Taliban Website Discrepancies Should Puzzle Counterterrorism Officials

From , former About.com Guide

Updated October 25, 2006

The fugitive leader of the Taliban, Mullah Muhammad Omar, has reportedly issued a warning to foreigners in Afghanistan, as well as in Europe, that new Taliban attacks are imminent.

Afghan President Karzai is also promised a bad end in the message, which assures readers that the new Afghan government will be brought before an Islamic court. Mullah Omar's reappearance may confirm the growing recognition that the Taliban, ousted from leadership by the U.S. in 2001, were never fully eradicated.

Some oddities surrounding the origins of the web message may have counterterrorism officials puzzled, though, and no one has confirmed the message's veracity.

The warning was issued on a website claiming to represent the "Islamic emirate of Afghanistan," the Taliban's moniker for the country.

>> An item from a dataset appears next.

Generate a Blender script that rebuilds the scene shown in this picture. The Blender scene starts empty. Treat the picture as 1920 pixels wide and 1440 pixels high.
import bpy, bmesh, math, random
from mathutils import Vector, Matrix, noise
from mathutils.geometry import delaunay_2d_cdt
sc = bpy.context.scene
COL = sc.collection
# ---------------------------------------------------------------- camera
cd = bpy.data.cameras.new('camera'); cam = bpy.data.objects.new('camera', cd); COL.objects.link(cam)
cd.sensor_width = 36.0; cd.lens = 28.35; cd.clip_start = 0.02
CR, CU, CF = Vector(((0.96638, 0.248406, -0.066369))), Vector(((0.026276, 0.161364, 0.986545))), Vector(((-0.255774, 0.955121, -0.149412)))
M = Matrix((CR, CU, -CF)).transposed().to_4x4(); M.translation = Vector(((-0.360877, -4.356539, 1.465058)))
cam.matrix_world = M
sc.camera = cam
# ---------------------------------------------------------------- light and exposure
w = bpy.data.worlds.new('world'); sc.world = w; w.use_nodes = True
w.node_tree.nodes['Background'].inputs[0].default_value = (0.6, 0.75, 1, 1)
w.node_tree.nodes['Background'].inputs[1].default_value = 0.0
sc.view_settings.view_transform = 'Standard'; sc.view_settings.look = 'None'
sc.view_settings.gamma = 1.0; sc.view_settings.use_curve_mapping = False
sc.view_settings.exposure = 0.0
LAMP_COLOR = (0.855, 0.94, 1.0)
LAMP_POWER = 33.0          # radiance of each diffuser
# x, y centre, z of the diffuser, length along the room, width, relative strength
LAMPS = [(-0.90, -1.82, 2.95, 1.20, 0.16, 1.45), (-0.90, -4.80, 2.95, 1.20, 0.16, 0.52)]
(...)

The original official website of the "Islamic emirate" has not been in use, however, since August 2001. The current site emerged recently. Frequently updated, the site has some characteristics that observers of the "neo-Taliban" expect:

…a neo-Taliban trend of exaggerating the number of losses to Afghan or foreign troops and minimizing its own casualties, it also contains updated information on operations -- including suicide missions -- carried out by the insurgents.

The site has also revealed potentially telling linguistic discrepancies, according to Amin Tarzi, reporting for Radio Free Europe. While self-proclaimed spokesmen for the neo-Taliban typically refer to their group as the Taliban, the website tends to use the term mujahideen—the label that anti-Soviet guerrillas used to describe themselves in the 1980s. (The Taliban, who did come out of the mujahideen ranks, called themselves Taliban—students—to distinguish themselves).

Tarzi speculates that the website's use of the mujahid label, as well as the fact that the website is maintained in Arabic as well as Pashto, suggests a link between the website creators and those associated with global jihadist groups of Arab origin. This does not necessarily speak to cooperation between the Taliban and these groups, who have historically been at odds.

The website itself, images of which are available on a Reuters video shows images from a website in Arabic, Sawt Al Jihad (the voice of jihad). The website's administrators are not accepting new registrants (I tried), and the site maintains large disclaimers in English and Arabic that views within the site don't necessarily reflect those of its administrators.